Methuselah, an approximately 4,853-year-old Great Basin bristlecone pine in eastern California in the United States, is currently regarded as the oldest tree on Earth.
Its legacy is challenged by a gigantic tree in a forest in southern Chile, whose trunk measures four meters in diameter and stands 28 meters tall. It is a Fitzroya cupressoides or Patagonian cypress, a curious tree that typically grows in the rainforest but depends on catastrophic fire to regenerate stands. It’s a type of tree that is endemic to the south of South America.
Also called the ‘Great Grandfather’
Antonio Lara, a researcher at Austral University in Argentina, is part of the team measuring the tree’s age. “It’s a survivor, there are no others that have had the opportunity to live so long,” notes Lara.
Lara, along with another scientist Jonathan Barichivich, who interestingly played around the tree in his childhood, is working on a study whose results will be published soon.
Barichivich told ABC News that the Great Grandfather was discovered by his grandfather in 1972. His grandfather was a park ranger in Chile’s Alerce Costero National Park, and he along with the rest of his family has protected the tree from tourists and put the protective gear in place to safeguard the tree.
In 2020, Lara and Barichivich along with their team extracted a sample from the Great Grandfather but owing to the thickness of its trunk, they could not reach the middle. Via a predictive model, they calculated the age of the tree and estimated that their sample was 2,400 years old.
Barichivich told France24 that, “80 percent of the possible trajectories show the tree would be 5,000 years old.”
ABC News also spoke to Adam Millward, managing editor at Guinness World Records, who said that although the Patagonian cypress is the world’s second oldest species, there is “no denying its longevity potential,” but the team’s evidence for this tree to be regarded as the world’s oldest isn’t strong enough.
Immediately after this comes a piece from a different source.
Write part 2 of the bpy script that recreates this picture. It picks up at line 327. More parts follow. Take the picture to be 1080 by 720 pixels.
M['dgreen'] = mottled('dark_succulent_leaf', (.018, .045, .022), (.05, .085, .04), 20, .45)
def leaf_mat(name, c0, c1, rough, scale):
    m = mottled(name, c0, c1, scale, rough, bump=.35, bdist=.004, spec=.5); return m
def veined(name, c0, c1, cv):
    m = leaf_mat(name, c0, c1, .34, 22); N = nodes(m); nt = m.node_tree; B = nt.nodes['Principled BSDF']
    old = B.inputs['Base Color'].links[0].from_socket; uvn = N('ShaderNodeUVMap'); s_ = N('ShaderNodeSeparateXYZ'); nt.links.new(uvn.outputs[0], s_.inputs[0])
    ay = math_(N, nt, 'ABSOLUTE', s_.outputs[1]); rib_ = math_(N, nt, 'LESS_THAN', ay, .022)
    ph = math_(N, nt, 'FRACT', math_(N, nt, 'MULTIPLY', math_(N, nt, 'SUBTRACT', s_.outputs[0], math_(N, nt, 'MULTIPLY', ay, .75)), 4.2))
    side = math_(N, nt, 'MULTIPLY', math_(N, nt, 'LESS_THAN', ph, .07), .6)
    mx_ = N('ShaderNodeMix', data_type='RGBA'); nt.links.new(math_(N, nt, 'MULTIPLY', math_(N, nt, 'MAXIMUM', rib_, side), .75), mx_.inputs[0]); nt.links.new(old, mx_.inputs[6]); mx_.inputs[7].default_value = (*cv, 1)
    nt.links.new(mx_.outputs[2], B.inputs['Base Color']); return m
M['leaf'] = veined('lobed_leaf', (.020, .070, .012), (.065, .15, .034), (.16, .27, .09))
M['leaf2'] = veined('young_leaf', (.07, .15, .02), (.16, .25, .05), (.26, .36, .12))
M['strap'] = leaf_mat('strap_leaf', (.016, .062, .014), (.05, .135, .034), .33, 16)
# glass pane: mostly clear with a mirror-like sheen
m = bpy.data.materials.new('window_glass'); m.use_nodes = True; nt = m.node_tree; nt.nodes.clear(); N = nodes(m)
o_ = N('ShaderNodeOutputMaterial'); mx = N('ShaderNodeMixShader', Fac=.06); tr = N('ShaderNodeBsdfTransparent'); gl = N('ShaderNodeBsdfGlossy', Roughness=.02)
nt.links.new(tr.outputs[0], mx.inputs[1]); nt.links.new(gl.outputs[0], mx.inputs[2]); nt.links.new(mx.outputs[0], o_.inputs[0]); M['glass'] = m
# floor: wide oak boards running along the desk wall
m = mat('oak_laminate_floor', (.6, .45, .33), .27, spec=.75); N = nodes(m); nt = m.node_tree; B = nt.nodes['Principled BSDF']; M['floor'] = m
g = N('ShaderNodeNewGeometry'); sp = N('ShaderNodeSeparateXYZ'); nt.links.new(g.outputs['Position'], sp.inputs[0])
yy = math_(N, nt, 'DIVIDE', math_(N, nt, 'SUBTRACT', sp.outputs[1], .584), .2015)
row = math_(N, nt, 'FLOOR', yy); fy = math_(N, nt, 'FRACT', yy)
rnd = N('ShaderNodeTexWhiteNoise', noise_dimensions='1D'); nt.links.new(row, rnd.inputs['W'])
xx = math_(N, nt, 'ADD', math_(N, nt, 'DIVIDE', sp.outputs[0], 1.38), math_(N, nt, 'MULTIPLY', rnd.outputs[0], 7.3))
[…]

“Given this novel technique of aging trees is yet to be peer-reviewed and more widely adopted by the dendrochronological community, it’s our view that it would be premature to recognize these estimates for Alerce Milenario at this time. If that were to change in the future, or if new evidence were to come to light, GWR can certainly reassess its claim for the title,” added Millward.
More than just a world record
The new challenger to the world’s oldest tree has certainly aroused a will-be-won’t-be debate, but it’s also a cause for much excitement among the scientific community owing to what else the tree and its rings could reveal about mankind and history.
The formation of rings inside the trunks of trees is how it keeps track of information about the weather. It’s endured and even a record of earthquakes and fires it’s undergone.
“They are like an open book and we are like the readers who read every one of their rings,” said Carmen Gloria Rodriguez, an assistant researcher at the dendrochronology and global change laboratory at Austral University, to France24.